Конечно, Вудро Вильсон, ставший первым в истории американским президентом, посетившим с визитом Европу, воображал себя центром мировой бури. «Консерваторы не осознают, какие силы вырвались на свободу в современном мире, – наставлял Вильсон сотрудников своей администрации в декабре 1918 года, находясь на борту военного корабля «Джордж Вашингтон». – Либерализм – это единственное, что может спасти цивилизацию от хаоса – от вала крайнего радикализма, который затопит мир…Либерализм должен стать еще более либеральным, чем прежде, он даже должен стать радикальным, если цивилизации суждено избежать урагана»[667]. Россия предложила свой взгляд на мировую революцию, и многим казалось, то Вильсон предлагает еще один взгляд на нее. Внесенные в соглашение о перемирии «14 пунктов» теперь становились своего рода мировой валютой. В Корее, Китае и Японии демонстранты несли лозунг Вильсона на своих плакатах. В горах Курдистана искушенные сыновья вождей племен окружали турецкого националиста Кемаля Ататюрка, требуя, чтобы отношения между турками и курдами строились на основе «14 пунктов»[668]. Живущие в ливийской пустыне берберы, вступив от имени недавно созданной Триполитанской республики в переговоры, поучительно говорили своим итальянским оппонентам, что «век империализма миновал и то, что было возможным в XIX веке, стало невозможным во втором десятилетии XX века». Они заключили мир строго на условиях, о которых говорил Вильсон, и отметили это событие парадом автомобилей, украшенных эмблемами Лиги Наций[669].
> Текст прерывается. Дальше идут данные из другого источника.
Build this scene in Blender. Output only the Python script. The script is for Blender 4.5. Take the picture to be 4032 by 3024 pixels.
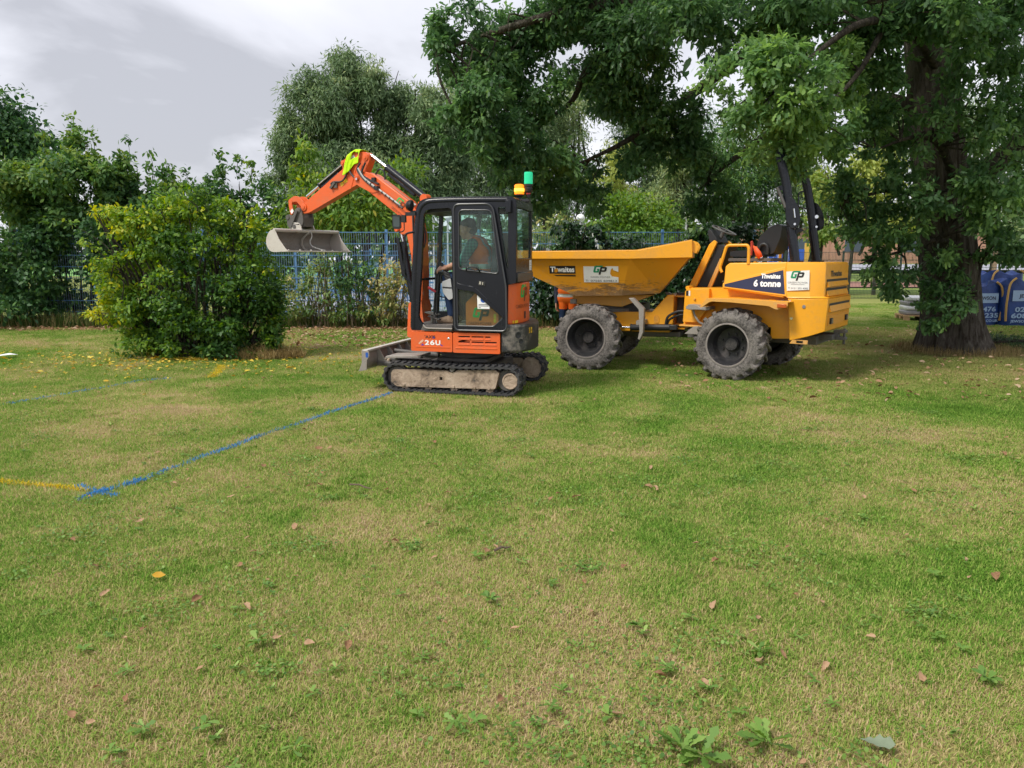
import bpy, math, random
import numpy as np
from mathutils import Vector, Matrix
from mathutils.geometry import tessellate_polygon

for _o in list(bpy.data.objects):
    bpy.data.objects.remove(_o)
SC = bpy.context.scene
COL = SC.collection
R = math.radians
random.seed(7)

# ------------------------------------------------------------------ camera
cam_data = bpy.data.cameras.new('camera')
cam_data.lens = 27.0
cam_data.sensor_width = 36.0
cam_data.clip_end = 2000.0
cam_data.clip_start = 0.05
CAM = bpy.data.objects.new('camera', cam_data)
COL.objects.link(CAM)
CAM.location = (0, 0, 1.7)
CAM.rotation_euler = (R(90 - 9.31), 0, 0)
SC.camera = CAM

# ------------------------------------------------------------------ sky and sun (bright overcast)
SUN_AZ, SUN_EL = -125.0, 52.0            # azimuth from the view axis (left and behind), elevation
world = bpy.data.worlds.new('World')
SC.world = world
world.use_nodes = True
wn, wl = world.node_tree.nodes, world.node_tree.links
wn.clear()
w_out = wn.new('ShaderNodeOutputWorld')
w_bg = wn.new('ShaderNodeBackground')
w_bg.inputs['Strength'].default_value = 0.1
sky = wn.new('ShaderNodeTexSky')
sky.sky_type = 'NISHITA'
sky.sun_disc = False
sky.sun_elevation = R(SUN_EL)
sky.sun_rotation = R(SUN_AZ)
sky.air_density = 1.0
sky.dust_density = 2.0
tc = wn.new('ShaderNodeTexCoord')
sep = wn.new('ShaderNodeSeparateXYZ')
wl.new(tc.outputs['Generated'], sep.inputs[0])
zc = wn.new('ShaderNodeMath'); zc.operation = 'MAXIMUM'; zc.inputs[1].default_value = 0.0
wl.new(sep.outputs['Z'], zc.inputs[0])
za = wn.new('ShaderNodeMath'); za.operation = 'ADD'; za.inputs[1].default_value = 0.16
wl.new(zc.outputs[0], za.inputs[0])
dx = wn.new('ShaderNodeMath'); dx.operation = 'DIVIDE'
dy = wn.new('ShaderNodeMath'); dy.operation = 'DIVIDE'
wl.new(sep.outputs['X'], dx.inputs[0]); wl.new(za.outputs[0], dx.inputs[1])
wl.new(sep.outputs['Y'], dy.inputs[0]); wl.new(za.outputs[0], dy.inputs[1])
cmb = wn.new('ShaderNodeCombineXYZ')
dxo = wn.new('ShaderNodeMath'); dxo.operation = 'ADD'; dxo.inputs[1].default_value = 0.75
wl.new(dx.outputs[0], dxo.inputs[0]); wl.new(dxo.outputs[0], cmb.inputs['X']); dyo = wn.new('ShaderNodeMath'); dyo.operation = 'ADD'; dyo.inputs[1].default_value = 0.45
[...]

Расширение политического горизонта, ознаменовавшееся подобными событиями, было примечательным. Оно говорит нам о событиях в мире во многом то же самое, что говорило историкам, писавшим об эпохе холодной войны, противостояние между Лениным и Вильсоном[670]. Но в 1919 году мировой революции не произошло, ни в том смысле, какой ее ожидал Ленин, ни в том виде, как ее представлял Вильсон. Революция в Европе не получила столь широкого распространения и не продвинулась так далеко, как это случилось тремя поколениями раньше, в 1848 году[671]. Радикальный социализм в 1919 году потерпел еще большее поражение, чем то, которое постигло европейских либералов в 1848 году. «Революция» Вильсона закончилась печально известным фиаско. Ленин и Вильсон ушли из жизни в 1924 году с интервалом в несколько недель глубоко разочарованными людьми. С тех пор верные сторонники Вильсона и последователи Ленина делают из этой неудачи довольно значимые выводы. Считается, что прерванная или столкнувшаяся с поражением революция 1918–1919 годов определила ход событий XX века. И Ленин, и Вильсон приходили в отчаяние, глядя на консерватизм, ярый национализм и закоснелый империализм Старого Света, мешавшие расстаться с прошлым[672]. А жестокость Великой войны обусловила еще большую жестокость последующих событий.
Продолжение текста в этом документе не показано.